The math against teams down 3-0
In theory, coming back from a 3-0 deficit doesn't seem much harder to pull off than the comebacks from 3-1 deficits that are increasingly common. (There have been five of them since 2015, including the Nuggets pulling off back-to-back 3-1 comebacks in the 2020 bubble playoffs.)
For that matter, it's also seemingly not so different from going behind 2-0 in a series and rallying to win the next four games, something that happened twice in last year's playoffs -- the LA Clippers against the Utah Jazz in the second round and the Milwaukee Bucks in the NBA Finals against the Phoenix Suns.
Part of the difference lies in home-court advantage. By definition, a team down 3-0 must win at least two games on the road, usually including a deciding Game 7 in which home court offers an even greater edge. (Historically, home teams are 110-34 in Game 7s, though the home win percentage has declined slightly to 71% since 2000.)
In contrast, a higher seed down 3-1 or a lower seed down 2-0 can come back with only a single road win. Only the 2016 Cleveland Cavaliers (against the Warriors in the 2016 NBA Finals) in the past 25 years have rallied from 3-1 by winning twice on the road. At the extreme, the Nuggets' bubble turnarounds didn't require navigating any road games in a neutral setting.
The other factor that makes a 3-0 comeback much less likely is that the gap between the two teams is typically larger. Teams down 3-1 have won 38% of their games the rest of the series, as compared to just 34% for teams down 3-0.
Still, in nearly 150 series, it's something of a surprise that we've never seen a 3-0 comeback.
How a 3-0 comeback might happen
When we eventually see a team come back from down 3-0 in a series, odds are health will be a factor. Consider the way the 2016 Warriors wore down over the course of the NBA Finals against the Cavaliers, with Andrew Bogut sidelined for the final two games of the series after Draymond Green missed Game 5 due to a suspension.
It's possible we could have seen a 3-0 comeback earlier that same postseason had the Trail Blazers not won Game 3 of their first-round series with the Clippers. Even after dropping that game in Portland, the Clippers were heavy favorites to advance, until both Blake Griffin and Chris Paul went down with series-ending injuries during Game 4.
The Blazers won the remaining three games of the series against a depleted Clippers team and would have had a strong chance to win had they gone down 3-0.
As I noted last year, injuries have never been more common during the playoffs than they are now. The four years since 1978 with the most playoff games lost to injury by rotation regulars have all come in the past seven postseasons.

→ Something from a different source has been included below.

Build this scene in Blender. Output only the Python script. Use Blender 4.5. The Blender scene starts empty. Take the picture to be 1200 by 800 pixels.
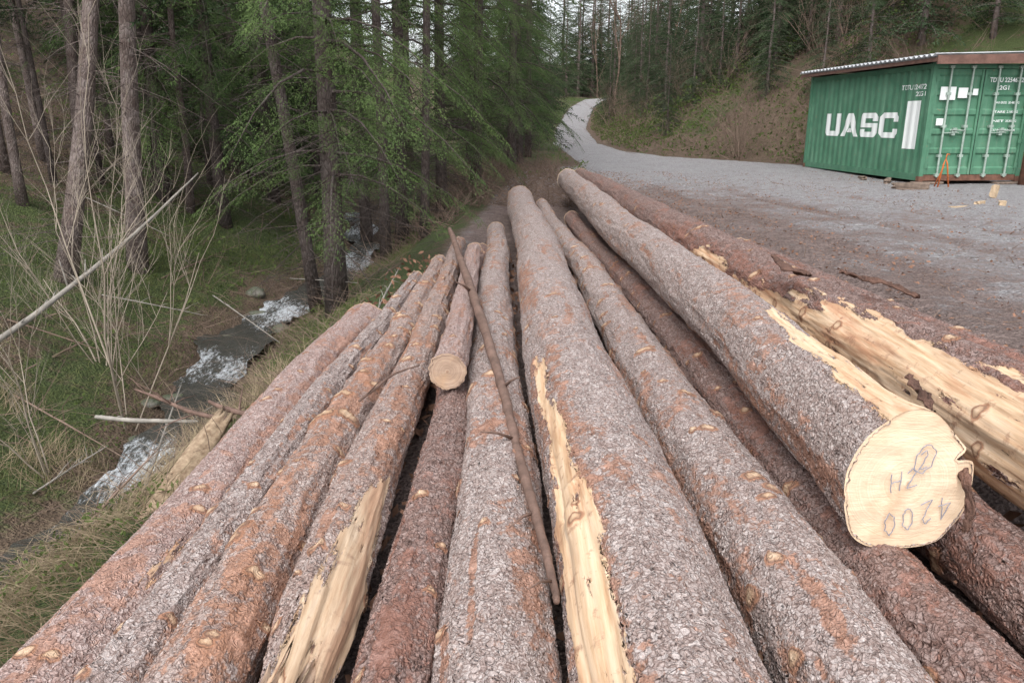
import bpy, bmesh, math, random
import numpy as np
from mathutils import Vector, Matrix
random.seed(5); rng=np.random.default_rng(5)
S=bpy.context.scene; COL=S.collection
R=math.radians; PI=math.pi
# ------------------------------------------------------------------ camera
H=1.6; FP=900.0; TH=math.atan(258/900.0); CT,ST=math.cos(TH),math.sin(TH)
cd=bpy.data.cameras.new('camera'); cam=bpy.data.objects.new('camera',cd); COL.objects.link(cam)
cam.location=(0,0,H); cam.rotation_euler=(PI/2-TH,0,0)
cd.sensor_width=36; cd.lens=27; cd.clip_start=.05; cd.clip_end=1000
S.camera=cam
def P(px,py,d):
    u=(px-600)/FP; v=(py-400)/FP
    return Vector((u*d, d*(CT-v*ST), H-d*(ST+v*CT)))
# ------------------------------------------------------------------ noise
def _h(i,j,k,s):
    n=(i*374761393+j*668265263+k*1442695041+s*97531357)&0xffffffff
    n=((n^(n>>13))*1274126177)&0xffffffff
    n=(n^(n>>16))&0xffff
    return n/65535.0
def vn(x,y,z=0.0,s=0):
    x,y,z=np.broadcast_arrays(np.asarray(x,float),np.asarray(y,float),np.asarray(z,float))
    i=np.floor(x).astype(np.int64); j=np.floor(y).astype(np.int64); k=np.floor(z).astype(np.int64)
    a=x-i; b=y-j; c=z-k
    a=a*a*(3-2*a); b=b*b*(3-2*b); c=c*c*(3-2*c)
    def L(p,q,t): return p+(q-p)*t
    r0=L(L(_h(i,j,k,s),_h(i+1,j,k,s),a),L(_h(i,j+1,k,s),_h(i+1,j+1,k,s),a),b)
    r1=L(L(_h(i,j,k+1,s),_h(i+1,j,k+1,s),a),L(_h(i,j+1,k+1,s),_h(i+1,j+1,k+1,s),a),b)
    return L(r0,r1,c)*2-1
def fb(x,y,z=0.0,s=0,o=3):
    r=0; a=1.0; t=0
    for q in range(o):
        r=r+a*vn(np.asarray(x)*2**q,np.asarray(y)*2**q,np.asarray(z)*2**q,s+q*7); t+=a; a*=.5
    return r/t
def ss(a,b,x):
    t=np.clip((x-a)/(b-a),0,1); return t*t*(3-2*t)
# ------------------------------------------------------------------ objects
def tag(o,label=None,cat=None,group=None,kind=None):
    if label: o['label']=label
    if cat: o['category']=cat
    if group: o['group']=group
    if kind: o['kind']=kind
    return o
def empty(name,loc,label=None,cat=None,group=None,rz=0):
    o=bpy.data.objects.new(name,None); COL.objects.link(o); o.location=loc; o.rotation_euler=(0,0,rz)
    o.empty_display_size=.2
    return tag(o,label,cat,group)
class MB:
    def __init__(s): s.v=[]; s.n=0; s.t=[]; s.q=[]
    def add(s,V,t=None,q=None):
        V=np.asarray(V,float).reshape(-1,3)
        if t is not None and len(t): s.t.append(np.asarray(t,np.int64).reshape(-1,3)+s.n)
        if q is not None and len(q): s.q.append(np.asarray(q,np.int64).reshape(-1,4)+s.n)
        s.v.append(V); s.n+=len(V); return s
    def box(s,a,b,M=None):
        x0,y0,z0=a; x1,y1,z1=b
        V=np.array([[x0,y0,z0],[x1,y0,z0],[x1,y1,z0],[x0,y1,z0],[x0,y0,z1],[x1,y0,z1],[x1,y1,z1],[x0,y1,z1]],float)
        if M is not None: V=np.array([M@Vector(p) for p in V])
        return s.add(V,q=[[0,3,2,1],[4,5,6,7],[0,1,5,4],[1,2,6,5],[2,3,7,6],[3,0,4,7]])
    def tube(s,pts,rad,k=6,cap=True):
        pts=[Vector(p) for p in pts]; n=len(pts)
        if not hasattr(rad,'__len__'): rad=[rad]*n
        u=None; V=[]
        for i,p in enumerate(pts):
            t=(pts[min(i+1,n-1)]-pts[max(i-1,0)])
            if t.length<1e-9: t=Vector((0,0,1))
            t.normalize()
            if u is None:
                u=t.orthogonal().normalized()
            else:
                u=(u-t*u.dot(t)); 
                if u.length<1e-6: u=t.orthogonal()
                u.normalize()
            w=t.cross(u)
            for j in range(k):
                a=2*PI*j/k; V.append(p+(u*math.cos(a)+w*math.sin(a))*rad[i])
        q=[[i*k+j,i*k+(j+1)%k,(i+1)*k+(j+1)%k,(i+1)*k+j] for i in range(n-1) for j in range(k)]
        tr=[]
        if cap:
            V.append(pts[0]); V.append(pts[-1]); c0=n*k; c1=n*k+1
            tr=[[c0,(j+1)%k,j] for j in range(k)]+[[c1,(n-1)*k+j,(n-1)*k+(j+1)%k] for j in range(k)]
        return s.add([tuple(p) for p in V],t=tr,q=q)
    def build(s,name,mat,parent=None,smooth=False,loc=None,attr=None):
        me=bpy.data.meshes.new(name)
        V=np.concatenate(s.v) if s.v else np.zeros((0,3))
        if loc is not None: V=V-np.array(loc,float)
        T=np.concatenate(s.t) if s.t else np.zeros((0,3),np.int64)
        Q=np.concatenate(s.q) if s.q else np.zeros((0,4),np.int64)
        me.vertices.add(len(V)); me.vertices.foreach_set('co',V.astype(np.float32).ravel())
        nl=len(T)*3+len(Q)*4
        me.loops.add(nl); me.loops.foreach_set('vertex_index',np.concatenate([T.ravel(),Q.ravel()]).astype(np.int32))
        me.polygons.add(len(T)+len(Q))
        ls=np.concatenate([np.arange(len(T))*3,len(T)*3+np.arange(len(Q))*4]).astype(np.int32)
        me.polygons.foreach_set('loop_start',ls)
        try: me.polygons.foreach_set('loop_total',np.concatenate([np.full(len(T),3),np.full(len(Q),4)]).astype(np.int32))
        except Exception: pass
        me.update(calc_edges=True)
        me.polygons.foreach_set('use_smooth',np.full(len(T)+len(Q),bool(smooth)))
        if attr is not None:
            ca=me.color_attributes.new('mask','FLOAT_COLOR','POINT')
            ca.data.foreach_set('color',attr.astype(np.float32).ravel())
        if mat: me.materials.append(mat)
        me.validate()
        o=bpy.data.objects.new(name,me); COL.objects.link(o)
        if parent: o.parent=parent
        elif loc is not None: o.location=loc
        return o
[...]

We'd also expect a shift in terms of shot-making, something that could benefit the Mavericks as they look to extend this series. Through the first three games, Dallas' effective field-goal percentage (treating 3s as 1.5 field goals to reflect their additional value) is 4.5 percentage points worse than expected based on the location and type of shots, distance to nearby defenders and ability of the shooters, according to Second Spectrum's quantified shot making (qSM) metric.
Meanwhile, the Warriors' shot-making is 4.1 percentage points better than expected. Second Spectrum analysis indicates Golden State has gotten slightly better shots, but not nearly by enough of a margin to explain the Warriors posting a 60% eFG thus far as compared to 50% for Dallas. Instead, we'd expect a more modest gap like we saw in the first two rounds, when the Mavericks had a 55% eFG and Golden State 56.5%.
The odds are that shot-making evening out still won't be enough for Dallas to win the next four games and the series. Eventually, however, it's inevitable that some team is going to come back from a 3-0 deficit and make history in the process.